The Airship ‘Europa’ and the SES brigantine ‘Eye of the wind’ on pollution studies in the Mediterranean 1980

What made Operations Drake and Raleigh unique?

Letting young people tackle physical and mental challenges under expert guidance and discover their strengths and weaknesses at a time when they can build on them or correct them.  At the same time doing much to make the world a better place.

Which book would you recommend to would-be explorers today?

The Springs of Adventure by Wilfred Noyce

What would you tell young explorers to be wary of?

Greed …. And never believe your own PR.

Why is it important for humans to continue exploring?

If man is not to become a robot he must face challenges and seek to save the earth from self destruction.

Which of your many achievements do you think will be most remembered?

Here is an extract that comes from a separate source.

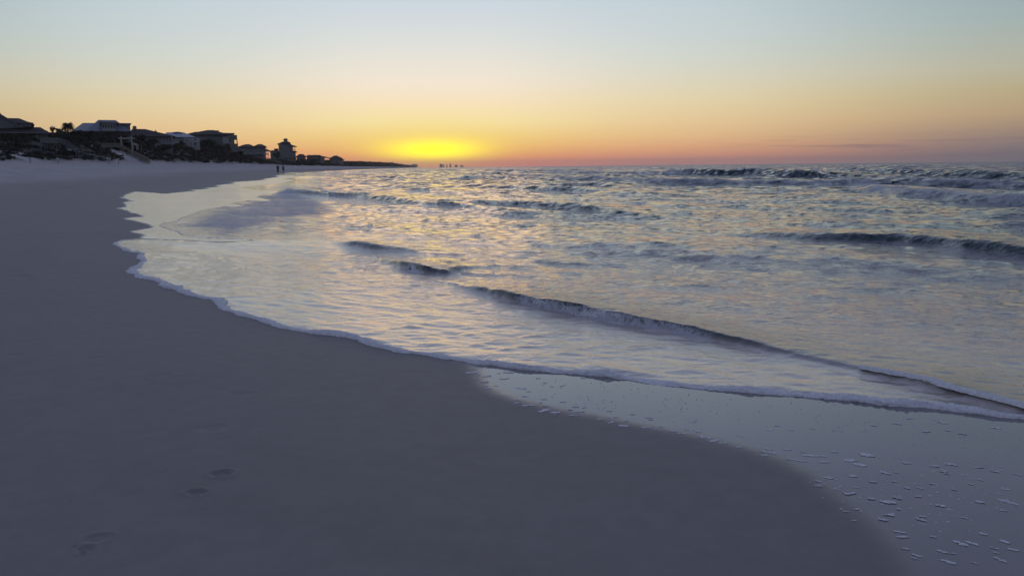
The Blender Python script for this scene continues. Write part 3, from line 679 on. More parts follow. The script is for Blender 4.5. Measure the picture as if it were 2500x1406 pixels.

I hope it will be the launching of Operations Drake and Raleigh which have done so much to develop young leaders and future explorers who care about people, environment, fauna and flora.

Carrying the grand piano to the Wai Wai in Guyana 2000

What ethical, intellectual or technical advances would you like to see in the exploration world?

The most exciting technical advance at present is the development of the paramotor.  This really gives explorers a most valuable birds eye view of their area and way ahead.  Hopefully engines will become lighter and more powerful and pilots more skilful.  We have used them successfully in South America.  I’d love to fly one!

Why are you anxious to help others via the SES and the many charities you support to help disadvantaged youths?

SES is a great organisation bringing together people of all nations in the cause of science and community aid.  I believe if one can redirect the energy of disadvantaged young they can become far better citizens.  Stanley and Livingstone are great examples of this.